Malaos’ original play “With Over Two Pieces of Luggage” (which Malaos wrote, directed and starred in) is unlike anything we have seen in Astoria in a long time. A mix of imaginative writing, standup comedy, multimedia interaction, improvisation, and audience participation, proved -by the sold out crowds- to be a recipe for non-stop laughter, heartfelt emotion and genuine human expression.

Audiences were enthralled by the autobiographical story of a young man leaving his Cyprus homeland to come to New York in pursuit of a dream. The key to the play’s success is that everyone in the audience could see a part of themselves in some aspect of Malaos’ life. “People identify with the play because it’s real, it speaks to them” says Malaos. “The members of the Greek community that come to see the it, are people who left their homeland themselves years ago in search of a better future.” Featuring English supertitle projections, allowed non-Greek speakers of all ethnicities and cultures to come and get a glimpse into the life of the new-generation modern-day immigrant, as he sets out to pursue his dreams in a city that never sleeps.

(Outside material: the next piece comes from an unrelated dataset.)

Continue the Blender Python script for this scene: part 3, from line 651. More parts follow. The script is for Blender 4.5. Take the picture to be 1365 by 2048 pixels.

The pursuit of the artistic dream hasn’t been too shabby for Malaos. Apart from creating and starring in a play which the Consul of Greece in New York refers to as “a wonderful, emotional, funny and thought-provoking performance,” he has been performing standup in NYC’s top comedy venues, and is having commercial success with TV ads by Emmy-award-winning directors. “We all have different dreams” says Malaos. “But the fears, worries and insecurities are the universal common constant. We’ve all been there. I wanted to acknowledge these fears in the play, bring them out into the open and, ultimately, laugh with them.”

The play’s successful run at the Greek Cultural Center is proof that a new generation of creative and innovative actors, with fresh pioneering ideas, is on the rise; and they are sure to take the Greek community (and beyond) by storm.